» **WHAT IS ASKED**
Will you quote precisely the lines that run from the top of the material below to the line containing "H=1.31; PITCH=math.radians(18.7); F=586.0", both ends included?

» **SUPPLIED RECORDS**
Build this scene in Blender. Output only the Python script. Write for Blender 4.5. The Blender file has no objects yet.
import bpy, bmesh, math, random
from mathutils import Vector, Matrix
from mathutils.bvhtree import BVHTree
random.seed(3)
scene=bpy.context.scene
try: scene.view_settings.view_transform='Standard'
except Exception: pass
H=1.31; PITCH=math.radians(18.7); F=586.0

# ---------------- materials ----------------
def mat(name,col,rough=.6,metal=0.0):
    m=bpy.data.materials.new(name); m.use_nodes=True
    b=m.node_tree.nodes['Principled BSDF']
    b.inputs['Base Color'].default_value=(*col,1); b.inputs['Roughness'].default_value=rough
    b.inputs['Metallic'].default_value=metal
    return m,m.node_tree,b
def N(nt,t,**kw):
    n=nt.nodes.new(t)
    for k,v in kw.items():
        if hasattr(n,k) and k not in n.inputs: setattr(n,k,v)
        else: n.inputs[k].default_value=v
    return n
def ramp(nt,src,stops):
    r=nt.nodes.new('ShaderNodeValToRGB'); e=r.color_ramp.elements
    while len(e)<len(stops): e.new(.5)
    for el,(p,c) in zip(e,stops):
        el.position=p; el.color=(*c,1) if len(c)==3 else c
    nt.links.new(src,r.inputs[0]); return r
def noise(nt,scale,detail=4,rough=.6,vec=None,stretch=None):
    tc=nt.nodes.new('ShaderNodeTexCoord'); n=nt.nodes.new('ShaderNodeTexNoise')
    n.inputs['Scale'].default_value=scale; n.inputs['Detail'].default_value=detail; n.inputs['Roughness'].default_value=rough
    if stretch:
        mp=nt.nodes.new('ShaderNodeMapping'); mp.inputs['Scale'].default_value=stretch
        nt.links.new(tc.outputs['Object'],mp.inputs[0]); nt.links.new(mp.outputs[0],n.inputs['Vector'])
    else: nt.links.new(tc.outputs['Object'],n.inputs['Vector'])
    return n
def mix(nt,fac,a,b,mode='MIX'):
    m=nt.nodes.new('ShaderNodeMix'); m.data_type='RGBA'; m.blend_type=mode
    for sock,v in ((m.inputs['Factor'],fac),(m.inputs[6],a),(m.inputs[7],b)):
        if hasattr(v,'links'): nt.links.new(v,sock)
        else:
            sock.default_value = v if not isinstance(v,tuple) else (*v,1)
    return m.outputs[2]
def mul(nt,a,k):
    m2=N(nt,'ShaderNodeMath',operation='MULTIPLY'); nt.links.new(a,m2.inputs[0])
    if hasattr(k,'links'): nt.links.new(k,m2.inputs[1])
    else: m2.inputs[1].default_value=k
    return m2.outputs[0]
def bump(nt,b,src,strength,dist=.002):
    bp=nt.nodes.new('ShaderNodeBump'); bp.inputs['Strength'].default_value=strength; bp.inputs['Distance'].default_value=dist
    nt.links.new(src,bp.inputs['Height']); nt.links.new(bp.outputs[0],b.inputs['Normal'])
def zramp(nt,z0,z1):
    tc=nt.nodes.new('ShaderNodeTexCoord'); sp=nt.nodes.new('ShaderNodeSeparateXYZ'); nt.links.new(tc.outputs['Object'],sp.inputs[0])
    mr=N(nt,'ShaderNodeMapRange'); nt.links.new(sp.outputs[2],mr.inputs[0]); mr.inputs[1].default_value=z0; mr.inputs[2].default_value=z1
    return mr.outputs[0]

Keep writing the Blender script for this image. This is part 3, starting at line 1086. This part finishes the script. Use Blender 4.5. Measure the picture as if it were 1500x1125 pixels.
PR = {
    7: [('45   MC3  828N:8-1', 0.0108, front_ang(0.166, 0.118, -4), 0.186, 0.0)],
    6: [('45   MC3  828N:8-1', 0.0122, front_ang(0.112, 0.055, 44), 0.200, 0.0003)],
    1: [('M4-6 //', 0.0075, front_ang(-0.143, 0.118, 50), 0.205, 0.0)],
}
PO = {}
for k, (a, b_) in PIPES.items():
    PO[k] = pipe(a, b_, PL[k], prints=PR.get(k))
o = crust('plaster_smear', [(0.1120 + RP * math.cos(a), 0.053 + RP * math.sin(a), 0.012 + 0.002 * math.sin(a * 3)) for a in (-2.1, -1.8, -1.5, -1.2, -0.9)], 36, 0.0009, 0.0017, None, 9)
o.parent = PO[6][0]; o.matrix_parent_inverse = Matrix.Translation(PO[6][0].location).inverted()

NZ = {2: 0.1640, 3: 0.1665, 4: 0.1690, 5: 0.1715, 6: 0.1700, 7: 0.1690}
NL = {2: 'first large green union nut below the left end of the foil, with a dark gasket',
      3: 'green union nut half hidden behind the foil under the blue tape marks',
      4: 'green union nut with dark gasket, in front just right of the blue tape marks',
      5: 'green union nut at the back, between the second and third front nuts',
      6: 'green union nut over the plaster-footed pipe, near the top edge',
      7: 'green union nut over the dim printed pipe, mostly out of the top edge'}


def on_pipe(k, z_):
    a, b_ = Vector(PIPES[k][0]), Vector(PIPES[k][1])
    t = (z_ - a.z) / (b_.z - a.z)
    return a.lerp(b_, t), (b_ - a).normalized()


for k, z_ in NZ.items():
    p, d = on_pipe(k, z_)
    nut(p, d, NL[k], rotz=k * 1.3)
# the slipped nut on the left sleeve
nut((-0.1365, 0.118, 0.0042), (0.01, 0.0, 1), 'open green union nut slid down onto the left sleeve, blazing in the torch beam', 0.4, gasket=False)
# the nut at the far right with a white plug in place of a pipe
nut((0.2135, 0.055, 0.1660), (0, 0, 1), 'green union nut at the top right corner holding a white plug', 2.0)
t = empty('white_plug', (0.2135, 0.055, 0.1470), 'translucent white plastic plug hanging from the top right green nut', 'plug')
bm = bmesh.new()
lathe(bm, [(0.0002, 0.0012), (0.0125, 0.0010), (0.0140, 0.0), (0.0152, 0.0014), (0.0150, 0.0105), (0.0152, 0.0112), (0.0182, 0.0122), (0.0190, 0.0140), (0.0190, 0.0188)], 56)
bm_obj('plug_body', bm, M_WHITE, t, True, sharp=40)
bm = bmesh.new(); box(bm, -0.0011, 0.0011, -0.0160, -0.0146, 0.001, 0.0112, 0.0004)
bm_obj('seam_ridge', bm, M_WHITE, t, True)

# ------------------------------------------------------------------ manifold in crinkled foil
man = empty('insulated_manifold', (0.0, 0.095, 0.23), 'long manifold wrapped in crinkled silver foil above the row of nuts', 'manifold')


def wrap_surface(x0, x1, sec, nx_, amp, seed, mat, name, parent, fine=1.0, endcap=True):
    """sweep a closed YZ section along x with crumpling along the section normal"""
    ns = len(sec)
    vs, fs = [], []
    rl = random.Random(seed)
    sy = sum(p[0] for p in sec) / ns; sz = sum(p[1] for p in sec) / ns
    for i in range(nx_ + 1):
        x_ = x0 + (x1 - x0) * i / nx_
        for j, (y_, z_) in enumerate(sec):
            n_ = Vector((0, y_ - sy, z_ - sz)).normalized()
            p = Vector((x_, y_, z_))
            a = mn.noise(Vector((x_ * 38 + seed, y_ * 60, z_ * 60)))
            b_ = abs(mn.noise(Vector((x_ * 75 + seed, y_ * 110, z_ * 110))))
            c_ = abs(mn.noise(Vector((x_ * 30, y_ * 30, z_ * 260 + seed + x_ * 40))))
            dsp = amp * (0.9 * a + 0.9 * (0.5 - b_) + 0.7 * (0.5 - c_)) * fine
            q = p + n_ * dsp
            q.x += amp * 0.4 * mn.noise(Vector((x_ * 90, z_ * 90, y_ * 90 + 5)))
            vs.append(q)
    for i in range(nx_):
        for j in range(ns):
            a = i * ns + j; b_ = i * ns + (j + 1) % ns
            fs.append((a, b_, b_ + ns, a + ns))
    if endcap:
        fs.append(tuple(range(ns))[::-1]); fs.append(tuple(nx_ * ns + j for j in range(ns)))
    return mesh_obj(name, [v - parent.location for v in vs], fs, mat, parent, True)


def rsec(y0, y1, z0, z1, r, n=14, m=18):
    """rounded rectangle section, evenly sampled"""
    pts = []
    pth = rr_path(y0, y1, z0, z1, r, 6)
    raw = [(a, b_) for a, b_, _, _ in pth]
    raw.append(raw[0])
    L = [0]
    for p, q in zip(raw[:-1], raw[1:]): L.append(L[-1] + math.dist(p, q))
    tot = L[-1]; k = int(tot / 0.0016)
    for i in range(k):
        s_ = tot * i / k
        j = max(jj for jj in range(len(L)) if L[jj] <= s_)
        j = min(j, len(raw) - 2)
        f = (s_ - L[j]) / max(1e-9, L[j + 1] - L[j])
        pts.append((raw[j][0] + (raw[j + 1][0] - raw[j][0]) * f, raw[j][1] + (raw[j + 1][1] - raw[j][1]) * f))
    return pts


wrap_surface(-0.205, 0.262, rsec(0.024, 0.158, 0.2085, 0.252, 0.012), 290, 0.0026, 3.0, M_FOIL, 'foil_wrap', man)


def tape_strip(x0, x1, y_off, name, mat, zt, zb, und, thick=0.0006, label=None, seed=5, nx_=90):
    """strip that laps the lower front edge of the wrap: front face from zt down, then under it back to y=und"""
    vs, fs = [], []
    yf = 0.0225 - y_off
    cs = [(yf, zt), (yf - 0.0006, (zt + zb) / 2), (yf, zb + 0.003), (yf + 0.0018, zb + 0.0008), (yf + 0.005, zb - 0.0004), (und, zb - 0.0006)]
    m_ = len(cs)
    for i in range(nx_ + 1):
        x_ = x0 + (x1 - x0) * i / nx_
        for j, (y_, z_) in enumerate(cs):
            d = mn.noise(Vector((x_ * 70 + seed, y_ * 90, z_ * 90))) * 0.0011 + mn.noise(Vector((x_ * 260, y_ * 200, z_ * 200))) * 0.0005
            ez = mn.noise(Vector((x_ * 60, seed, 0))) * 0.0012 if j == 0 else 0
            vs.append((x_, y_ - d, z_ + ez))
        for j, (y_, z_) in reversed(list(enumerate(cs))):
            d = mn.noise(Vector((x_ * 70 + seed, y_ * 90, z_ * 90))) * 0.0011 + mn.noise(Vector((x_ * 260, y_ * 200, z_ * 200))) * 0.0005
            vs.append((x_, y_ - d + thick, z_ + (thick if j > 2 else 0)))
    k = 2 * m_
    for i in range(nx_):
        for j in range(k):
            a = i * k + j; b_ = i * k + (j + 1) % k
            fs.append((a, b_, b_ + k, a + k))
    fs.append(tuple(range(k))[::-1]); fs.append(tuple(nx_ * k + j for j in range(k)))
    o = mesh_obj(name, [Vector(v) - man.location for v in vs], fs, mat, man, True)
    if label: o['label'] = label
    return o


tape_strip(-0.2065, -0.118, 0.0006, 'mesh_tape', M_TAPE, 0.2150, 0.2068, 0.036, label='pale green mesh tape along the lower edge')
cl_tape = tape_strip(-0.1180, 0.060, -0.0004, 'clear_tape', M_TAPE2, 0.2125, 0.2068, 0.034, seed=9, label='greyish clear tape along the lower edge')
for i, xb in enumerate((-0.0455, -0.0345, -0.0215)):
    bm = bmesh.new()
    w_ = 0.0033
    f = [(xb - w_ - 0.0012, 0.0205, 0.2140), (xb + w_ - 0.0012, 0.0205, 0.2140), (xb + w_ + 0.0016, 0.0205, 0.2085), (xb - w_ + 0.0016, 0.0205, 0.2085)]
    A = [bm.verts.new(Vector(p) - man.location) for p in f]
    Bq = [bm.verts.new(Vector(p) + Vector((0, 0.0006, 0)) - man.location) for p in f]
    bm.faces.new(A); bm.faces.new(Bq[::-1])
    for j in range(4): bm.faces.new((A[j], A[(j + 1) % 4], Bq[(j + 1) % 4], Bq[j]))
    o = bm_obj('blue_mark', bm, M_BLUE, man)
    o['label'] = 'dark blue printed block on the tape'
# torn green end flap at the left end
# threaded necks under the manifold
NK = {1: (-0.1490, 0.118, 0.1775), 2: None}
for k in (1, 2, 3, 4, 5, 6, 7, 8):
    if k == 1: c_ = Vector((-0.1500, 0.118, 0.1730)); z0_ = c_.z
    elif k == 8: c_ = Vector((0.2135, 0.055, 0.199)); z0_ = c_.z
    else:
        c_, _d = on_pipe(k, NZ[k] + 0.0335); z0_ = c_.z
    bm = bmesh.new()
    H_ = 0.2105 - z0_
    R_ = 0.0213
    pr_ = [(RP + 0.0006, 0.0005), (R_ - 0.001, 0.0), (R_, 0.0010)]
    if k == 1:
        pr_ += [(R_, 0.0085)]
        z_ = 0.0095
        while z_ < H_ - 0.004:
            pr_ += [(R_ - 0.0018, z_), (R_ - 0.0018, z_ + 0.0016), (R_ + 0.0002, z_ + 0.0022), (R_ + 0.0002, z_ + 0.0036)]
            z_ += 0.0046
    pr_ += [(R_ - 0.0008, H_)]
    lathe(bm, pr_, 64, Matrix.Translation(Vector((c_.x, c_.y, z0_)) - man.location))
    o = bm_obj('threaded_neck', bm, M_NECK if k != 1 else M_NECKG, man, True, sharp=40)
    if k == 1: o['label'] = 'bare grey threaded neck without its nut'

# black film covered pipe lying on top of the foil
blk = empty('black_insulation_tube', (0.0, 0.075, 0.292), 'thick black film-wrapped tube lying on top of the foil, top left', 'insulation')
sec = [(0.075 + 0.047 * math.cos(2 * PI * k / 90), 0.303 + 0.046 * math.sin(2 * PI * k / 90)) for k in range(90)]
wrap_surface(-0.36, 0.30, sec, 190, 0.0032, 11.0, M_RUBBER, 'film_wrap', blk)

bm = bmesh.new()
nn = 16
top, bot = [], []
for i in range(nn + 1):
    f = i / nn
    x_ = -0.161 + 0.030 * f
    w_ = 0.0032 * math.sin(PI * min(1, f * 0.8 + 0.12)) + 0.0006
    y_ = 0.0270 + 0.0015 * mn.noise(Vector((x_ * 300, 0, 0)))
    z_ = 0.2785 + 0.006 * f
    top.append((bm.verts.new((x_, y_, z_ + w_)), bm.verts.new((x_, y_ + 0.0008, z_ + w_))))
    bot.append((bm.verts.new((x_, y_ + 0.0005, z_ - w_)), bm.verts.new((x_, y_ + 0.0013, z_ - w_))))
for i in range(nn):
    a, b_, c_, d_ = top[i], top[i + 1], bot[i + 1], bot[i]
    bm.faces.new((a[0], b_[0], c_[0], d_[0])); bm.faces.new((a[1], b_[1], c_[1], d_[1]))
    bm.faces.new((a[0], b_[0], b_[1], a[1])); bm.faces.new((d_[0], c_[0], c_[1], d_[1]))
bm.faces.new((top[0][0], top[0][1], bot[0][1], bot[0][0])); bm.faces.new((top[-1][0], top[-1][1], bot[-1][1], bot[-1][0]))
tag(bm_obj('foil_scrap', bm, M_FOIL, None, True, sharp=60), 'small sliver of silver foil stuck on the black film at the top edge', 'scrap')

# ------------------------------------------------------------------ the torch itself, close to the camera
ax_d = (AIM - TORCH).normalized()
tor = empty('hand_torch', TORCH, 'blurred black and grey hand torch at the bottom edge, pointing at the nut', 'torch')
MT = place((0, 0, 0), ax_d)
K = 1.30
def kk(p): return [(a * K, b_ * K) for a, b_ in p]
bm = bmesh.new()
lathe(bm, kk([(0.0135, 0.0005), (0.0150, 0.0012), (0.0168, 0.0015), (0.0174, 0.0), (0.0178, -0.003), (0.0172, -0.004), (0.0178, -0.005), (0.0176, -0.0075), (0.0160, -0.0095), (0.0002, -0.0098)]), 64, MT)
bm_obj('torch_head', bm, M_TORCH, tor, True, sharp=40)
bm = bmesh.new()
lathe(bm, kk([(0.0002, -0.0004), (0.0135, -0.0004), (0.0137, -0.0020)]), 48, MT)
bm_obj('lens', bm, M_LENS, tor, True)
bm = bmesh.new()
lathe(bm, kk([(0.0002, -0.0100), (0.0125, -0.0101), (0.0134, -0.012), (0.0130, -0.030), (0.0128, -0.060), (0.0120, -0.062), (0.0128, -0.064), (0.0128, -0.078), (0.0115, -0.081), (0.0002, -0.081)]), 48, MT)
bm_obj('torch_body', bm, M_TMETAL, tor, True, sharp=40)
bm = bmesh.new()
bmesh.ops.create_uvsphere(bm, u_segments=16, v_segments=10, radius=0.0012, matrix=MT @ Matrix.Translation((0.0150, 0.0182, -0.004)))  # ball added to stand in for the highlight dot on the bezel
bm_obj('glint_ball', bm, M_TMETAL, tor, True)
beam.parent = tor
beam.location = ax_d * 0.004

» **ANSWER FOR THIS EXERCISE**
Build this scene in Blender. Output only the Python script. Write for Blender 4.5. The Blender file has no objects yet.
import bpy, bmesh, math, random
from mathutils import Vector, Matrix
from mathutils.bvhtree import BVHTree
random.seed(3)
scene=bpy.context.scene
try: scene.view_settings.view_transform='Standard'
except Exception: pass
H=1.31; PITCH=math.radians(18.7); F=586.0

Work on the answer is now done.